__Problem details__
Where a line in the listing contains the string "objects", copy that line out.
%%
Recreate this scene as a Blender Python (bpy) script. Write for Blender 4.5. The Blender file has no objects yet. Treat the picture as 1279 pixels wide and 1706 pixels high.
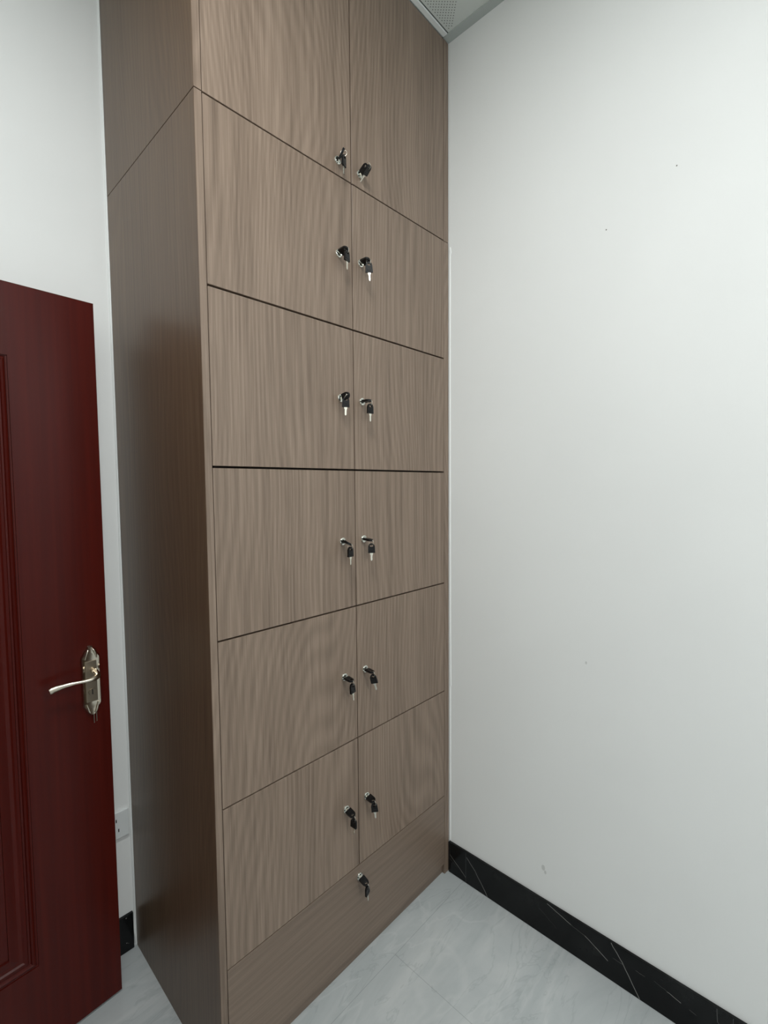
import bpy, bmesh, math, random
from mathutils import Matrix, Vector

scene = bpy.context.scene
col = scene.collection
random.seed(7)

# ------------------------------------------------------------------ camera
cam_data = bpy.data.cameras.new('camera')
cam_data.sensor_fit = 'HORIZONTAL'
cam_data.sensor_width = 36.0
cam_data.lens = 36.0 * 791.46 / 1279.0
cam_data.clip_start = 0.02
cam = bpy.data.objects.new('camera', cam_data)
col.objects.link(cam)
yaw, pitch, roll = -0.8135, -0.0571, 0.0085
Mr = Matrix.Rotation(yaw, 3, 'Z') @ Matrix.Rotation(pitch, 3, 'X') @ Matrix.Rotation(roll, 3, 'Y')
right, fwd, up = Mr.col[0], Mr.col[1], Mr.col[2]
mw = Matrix.Identity(4)
for i in range(3):
    mw[i][0], mw[i][1], mw[i][2] = right[i], up[i], -fwd[i]
mw.translation = Vector((-0.499, -1.0209, 1.4721))
cam.matrix_world = mw
scene.camera = cam

# ------------------------------------------------------------------ view, world, lights
scene.view_settings.view_transform = 'Standard'
scene.view_settings.look = 'None'
scene.view_settings.gamma = 1.0
scene.view_settings.use_curve_mapping = False
scene.view_settings.exposure = 0.0

world = bpy.data.worlds.new('world')
scene.world = world
world.use_nodes = True
world.node_tree.nodes['Background'].inputs[0].default_value = (0.75, 0.85, 1.0, 1)
world.node_tree.nodes['Background'].inputs[1].default_value = 0.6


def area(name, loc, rot, sx, sy, power, colour):
    d = bpy.data.lights.new(name, 'AREA')
    d.shape = 'RECTANGLE'
    d.size, d.size_y = sx, sy
    d.energy = power
    d.color = colour
    o = bpy.data.objects.new(name, d)
    o.location = loc
    o.rotation_euler = rot
    col.objects.link(o)
    return o


# the two flat ceiling lamps of the room
area('ceiling_lamp_light', (-0.05, -2.80, 2.975), (0, 0, 0), 0.58, 0.58, 39, (0.985, 1.0, 0.99))
area('ceiling_lamp_light', (-0.36, -0.78, 2.975), (0, 0, 0), 0.30, 0.30, 20.5, (0.985, 1.0, 0.99))

# ------------------------------------------------------------------ dimensions
XL, XR = -0.985, 0.927         # left and right wall faces
YB, YF = 0.5668, -3.60         # wall behind the cabinet, wall behind the viewer
ZC = 3.0
DOOR_H = 1.965
CX0, CX1 = 0.0, 0.9245         # cabinet outer sides
ROWS = [2.3245, 1.9178, 1.516, 1.1128, 0.7095, 0.3075]
SEAM_L, SEAM_C, SEAM_R = 0.0181, 0.4574, 0.8970


# ------------------------------------------------------------------ helpers
def link(o, parent=None):
    col.objects.link(o)
    if parent is not None:
        o.parent = parent
    return o


def obj(name, bm, mats, parent=None, loc=None, smooth=False, weld=False):
    if weld:
        bmesh.ops.remove_doubles(bm, verts=bm.verts, dist=1e-6)
    bmesh.ops.recalc_face_normals(bm, faces=bm.faces)
    me = bpy.data.meshes.new(name)
    bm.to_mesh(me)
    bm.free()
    if not isinstance(mats, (list, tuple)):
        mats = [mats]
    for m in mats:
        me.materials.append(m)
    if smooth:
        for p in me.polygons:
            p.use_smooth = True
        me.set_sharp_from_angle(angle=math.radians(38))
    o = bpy.data.objects.new(name, me)
    if loc is not None:
        o.location = loc
    return link(o, parent)


def empty(name, loc=(0, 0, 0), rotz=0.0):
    o = bpy.data.objects.new(name, None)
    o.empty_display_size = 0.05
    o.location = loc
    o.rotation_euler = (0, 0, rotz)
    return link(o)


def tag(o, label=None, cat=None, group=None, kind=None):
    if label:
        o['label'] = label
    if cat:
        o['category'] = cat
    if group:
        o['group'] = group
    if kind:
        o['kind'] = kind
    return o


def box(bm, x0, x1, y0, y1, z0, z1, bevel=0.0, seg=2, mi=0):
    g = bmesh.ops.create_cube(bm, size=1.0)
    vs = g['verts']
    for v in vs:
        v.co = Vector(((x0 + x1) / 2 + v.co.x * (x1 - x0), (y0 + y1) / 2 + v.co.y * (y1 - y0), (z0 + z1) / 2 + v.co.z * (z1 - z0)))
    fs = {f for v in vs for f in v.link_faces}
    for f in fs:
        f.material_index = mi
    if bevel > 0:
        es = {e for v in vs for e in v.link_edges}
        r = bmesh.ops.bevel(bm, geom=list(es), offset=bevel, segments=seg, profile=0.5, affect='EDGES')
        for f in r['faces']:
            f.material_index = mi


def prism(bm, pts, y0, y1, mi=0, bevel=0.0):
    """extrude an outline given in (x, z) between y0 and y1"""
    a = [bm.verts.new((x, y0, z)) for x, z in pts]
    b = [bm.verts.new((x, y1, z)) for x, z in pts]
    n = len(pts)
    fs = [bm.faces.new(a), bm.faces.new(b[::-1])]
    for i in range(n):
        fs.append(bm.faces.new((a[i], b[i], b[(i + 1) % n], a[(i + 1) % n])))
    for f in fs:
        f.material_index = mi
    if bevel:
        es = list(fs[0].edges) + list(fs[1].edges)
        r = bmesh.ops.bevel(bm, geom=es, offset=bevel, segments=2, profile=0.5, affect='EDGES')
        for f in r['faces']:
            f.material_index = mi


def ring_prism(bm, outer, inner, y0, y1, mi=0):
    """outline with a hole, the two loops having the same number of points"""
    n = len(outer)
    L = [[bm.verts.new((x, y, z)) for x, z in lp] for lp in (outer, inner) for y in (y0, y1)]
    o0, o1, i0, i1 = L
    for k in range(n):
        j = (k + 1) % n
        for q in ((o0[k], o0[j], i0[j], i0[k]), (o1[k], i1[k], i1[j], o1[j]),
                  (o0[k], o1[k], o1[j], o0[j]), (i0[k], i0[j], i1[j], i1[k])):
            bm.faces.new(q).material_index = mi


def lathe_y(bm, prof, n=32, mi=0, cx=0, cz=0):
    """profile of (radius, y) turned about the y axis"""
    rings = []
    for r, y in prof:
        if r < 1e-7:
            rings.append([bm.verts.new((cx, y, cz))])
        else:
            rings.append([bm.verts.new((cx + r * math.cos(2 * math.pi * k / n), y, cz + r * math.sin(2 * math.pi * k / n))) for k in range(n)])
    for a, b in zip(rings, rings[1:]):
        for k in range(n):
            j = (k + 1) % n
            if len(a) == 1:
                f = bm.faces.new((a[0], b[j], b[k]))
            elif len(b) == 1:
                f = bm.faces.new((a[k], a[j], b[0]))
            else:
                f = bm.faces.new((a[k], a[j], b[j], b[k]))
            f.material_index = mi


def sweep(bm, pts, radii, n=12, flat=1.0, mi=0):
    """tube through pts; radii in the plane of the bend and across it (r, r*flat)"""
    rings = []
    for i, p in enumerate(pts):
        p = Vector(p)
        t = (Vector(pts[min(i + 1, len(pts) - 1)]) - Vector(pts[max(i - 1, 0)])).normalized()
        side = t.cross(Vector((0, 0, 1)))
        if side.length < 1e-4:
            side = Vector((1, 0, 0))
        side.normalize()
        upv = side.cross(t).normalized()
        r = radii[i]
        rr = r if isinstance(r, tuple) else (r, r * flat)
        rings.append([bm.verts.new(p + side * rr[0] * math.cos(2 * math.pi * k / n) + upv * rr[1] * math.sin(2 * math.pi * k / n)) for k in range(n)])
    for a, b in zip(rings, rings[1:]):
        for k in range(n):
            j = (k + 1) % n
            bm.faces.new((a[k], a[j], b[j], b[k])).material_index = mi
    bm.faces.new(rings[0][::-1]).material_index = mi
    bm.faces.new(rings[-1]).material_index = mi


# ------------------------------------------------------------------ materials
def srgb(r, g, b):
    f = lambda c: (c / 255 / 12.92) if c / 255 <= 0.04045 else ((c / 255 + 0.055) / 1.055) ** 2.4
    return (f(r), f(g), f(b), 1)


class NT:
    def __init__(self, name, rough=0.5, metal=0.0, colour=(0.8, 0.8, 0.8, 1), coat=0.0, coat_rough=0.1, spec=0.5):
        self.m = bpy.data.materials.new(name)
        self.m.use_nodes = True
        self.t = self.m.node_tree
        self.b = self.t.nodes['Principled BSDF']
        self.b.inputs['Base Color'].default_value = colour
        self.b.inputs['Roughness'].default_value = rough
        self.b.inputs['Metallic'].default_value = metal
        self.b.inputs['Specular IOR Level'].default_value = spec
        self.b.inputs['Coat Weight'].default_value = coat
        self.b.inputs['Coat Roughness'].default_value = coat_rough

    def n(self, typ, **kw):
        nd = self.t.nodes.new(typ)
        for k, v in kw.items():
            if k.startswith('i_'):
                nd.inputs[k[2:].replace('_', ' ')].default_value = v
            else:
                setattr(nd, k, v)
        return nd

    def l(self, a, b):
        self.t.links.new(a, b)

    def math(self, op, a, b=None, c=None, clamp=False):
        nd = self.t.nodes.new('ShaderNodeMath')
        nd.operation = op
        nd.use_clamp = clamp
        for i, v in enumerate((a, b, c)):
            if v is None:
                continue
            if isinstance(v, (int, float)):
                nd.inputs[i].default_value = v
            else:
                self.l(v, nd.inputs[i])
        return nd.outputs[0]

    def ramp(self, fac, stops, interp='LINEAR'):
        nd = self.t.nodes.new('ShaderNodeValToRGB')
        cr = nd.color_ramp
        cr.interpolation = interp
        while len(cr.elements) < len(stops):
            cr.elements.new(0.5)
        for e, (p, c) in zip(cr.elements, stops):
            e.position = p
            e.color = c if len(c) == 4 else (*c, 1)
        self.l(fac, nd.inputs[0])
        return nd.outputs[0]

    def mix(self, fac, a, b, mode='MIX'):
        nd = self.t.nodes.new('ShaderNodeMix')
        nd.data_type = 'RGBA'
        nd.blend_type = mode
        for s, v in ((nd.inputs[0], fac), (nd.inputs[6], a), (nd.inputs[7], b)):
            if isinstance(v, (int, float)):
                s.default_value = v
            elif isinstance(v, tuple):
                s.default_value = v
            else:
                self.l(v, s)
        return nd.outputs[2]

    def bump(self, h, strength, dist):
        nd = self.n('ShaderNodeBump', i_Strength=strength, i_Distance=dist)
        self.l(h, nd.inputs['Height'])
        self.l(nd.outputs[0], self.b.inputs['Normal'])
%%
__Written solution__
Recreate this scene as a Blender Python (bpy) script. Write for Blender 4.5. The Blender file has no objects yet. Treat the picture as 1279 pixels wide and 1706 pixels high.
cam = bpy.data.objects.new('camera', cam_data)
col.objects.link(cam)
    o = bpy.data.objects.new(name, d)
    col.objects.link(o)
    col.objects.link(o)
    o = bpy.data.objects.new(name, me)
    o = bpy.data.objects.new(name, None)